Ilustración de Maggie Cole

Por Xóchitl Rivera Beltrán

Mi manada.

Sé cómo huele el sudor de Raquel y el de Eugenia. Ninguno me molesta. Sé como huele Teresa y como son los pies de Aura, los de Marcela o los de Yuliana.

Sé que a Teresa y a Raquel, como a mí, les gusta el café, aunque a Raqui le produce irritación y lo consume poco. Aura y Marce prefieren el té, Yuliana el chai. A Raquel le gusta el whisky, la buena música, el vino y el sándwich de trucha, sé que podría reconocer su cabello a varios metros a la redonda.

Conozco la distancia que hay entre los ojos de Marcela y la forma en que se curva la nariz de Yuli. Sé del silencio glacial de Aura cuando algo le preocupa y se recluye. Conozco la longitud de las piernas de Teresa y cómo se siente su abdomen.

Si hubiera una situación de vida o muerte podría distinguir el iris de Yuliana de entre miles de tonos miel o el verde del de Aura.

Sé que Teresa y yo tenemos el mismo paladar: chocolate, café, mariscos, coco, miel.

Sé cómo luce el vello de los brazos de Eugenia y que Yuli llora ante el devenir piedra o que el torso de Raquel vibra de una especial manera.

Sé que a Teresa le pesa decir que está cansada y que necesita parar un tiempo el entrenamiento. La penúltima vez algunas lágrimas asomaron a sus ojos y yo la abracé largo rato conteniéndole su nudo, ella besó mi brazo.

Sé que Aura y Yuliana suelen tener roces, que a ambas les gusta cocinar y que las dos llegan a tener ese silencio de hielo que menciono; que con la primera he improvisado poco y que con la segunda, en cambio, mucho.

Conozco la introversión que a todas nos caracteriza y que se divide en grados y contextos. Reconozco el tono de voz de cada una y cómo cambia si están tristes, preocupadas, enojadas o felices. Sé de la confianza que les genera mi presencia, si acaso por poco amenazante o porque hay algo que las serena.

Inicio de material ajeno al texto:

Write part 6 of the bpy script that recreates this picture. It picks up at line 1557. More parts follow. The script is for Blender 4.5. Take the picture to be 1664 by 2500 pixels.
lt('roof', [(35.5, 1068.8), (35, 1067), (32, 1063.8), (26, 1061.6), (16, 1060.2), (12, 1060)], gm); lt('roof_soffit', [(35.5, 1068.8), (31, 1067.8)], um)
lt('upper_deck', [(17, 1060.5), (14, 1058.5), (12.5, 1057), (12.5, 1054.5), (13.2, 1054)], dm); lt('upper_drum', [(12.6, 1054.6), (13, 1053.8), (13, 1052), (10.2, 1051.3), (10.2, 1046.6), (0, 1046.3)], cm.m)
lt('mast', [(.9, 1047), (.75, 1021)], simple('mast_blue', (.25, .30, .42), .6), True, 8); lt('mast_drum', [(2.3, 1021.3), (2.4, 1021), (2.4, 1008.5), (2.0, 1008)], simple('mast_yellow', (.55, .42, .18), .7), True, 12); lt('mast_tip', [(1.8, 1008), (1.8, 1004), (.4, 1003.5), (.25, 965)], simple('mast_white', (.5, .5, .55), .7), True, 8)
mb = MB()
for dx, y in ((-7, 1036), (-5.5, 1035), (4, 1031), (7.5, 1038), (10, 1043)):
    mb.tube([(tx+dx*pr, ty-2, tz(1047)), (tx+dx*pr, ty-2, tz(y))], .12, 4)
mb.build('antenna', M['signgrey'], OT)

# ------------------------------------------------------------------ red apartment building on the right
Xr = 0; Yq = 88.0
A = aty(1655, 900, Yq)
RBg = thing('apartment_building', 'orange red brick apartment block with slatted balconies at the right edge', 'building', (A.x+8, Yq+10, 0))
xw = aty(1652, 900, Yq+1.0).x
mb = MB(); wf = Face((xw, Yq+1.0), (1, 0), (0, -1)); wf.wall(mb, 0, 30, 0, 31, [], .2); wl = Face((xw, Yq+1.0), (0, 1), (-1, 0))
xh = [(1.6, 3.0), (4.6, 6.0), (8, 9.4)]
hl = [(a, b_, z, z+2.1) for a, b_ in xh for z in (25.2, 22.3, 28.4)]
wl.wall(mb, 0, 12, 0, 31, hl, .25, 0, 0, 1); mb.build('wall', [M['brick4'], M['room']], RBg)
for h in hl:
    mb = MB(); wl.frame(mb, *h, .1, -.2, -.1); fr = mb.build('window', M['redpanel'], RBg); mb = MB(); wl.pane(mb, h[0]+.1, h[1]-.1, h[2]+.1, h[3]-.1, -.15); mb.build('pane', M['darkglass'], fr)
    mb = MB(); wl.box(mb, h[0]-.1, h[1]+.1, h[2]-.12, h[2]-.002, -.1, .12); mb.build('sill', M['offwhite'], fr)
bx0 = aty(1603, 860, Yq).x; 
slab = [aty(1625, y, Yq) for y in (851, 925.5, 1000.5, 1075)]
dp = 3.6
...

Teresa conoce el peso de mi cabeza, la forma de mis ojos y el límite que me cuestiona y atraviesa; Yuliana la calidez de mi hombro y la atracción que me genera; Marcela el lenguaje quieto con que a veces hablo de lo que me aqueja; Aura conoce mis demandas, mi temor al riesgo y el llanto silenciado; Raquel sabe de los destellos que en mi movimiento no terminan de ser luz. Acaso también conocen el olor de mi cuerpo o la cercanía que en la danza establecemos Yuli y yo, los gestos que hago cuando se anuncia una pausa en el entrenamiento o la mirada que oculto cuando entro al salón.

Dudo si soy parte o me pregunto si más bien orbito, como alguna vez le reclame a Aura. Hace poco movida por esa duda huí luego de cierta conferencia a un restaurante cercano. En mi huida había querido evitar algún posible rechazo, pero ellas llegaron al poco rato, justo ahí, se integraron a mi mesa como los enanos entrando a casa de Bilbo Baggings, incluso hicieron chistes sobre las nuevas clases que estoy tomando: “nos estás cambiando”. Sé que los programas de mano no llevan mi nombre y que soy más psicóloga que bailarina, pero existe algo, un lazo que no necesita ser legitimado por nombres de compañías o de presentaciones, un nodo que se le escapa a la Historia y que hasta ahora sólo consigo nombrar así, por medio del olor y los demás sentidos.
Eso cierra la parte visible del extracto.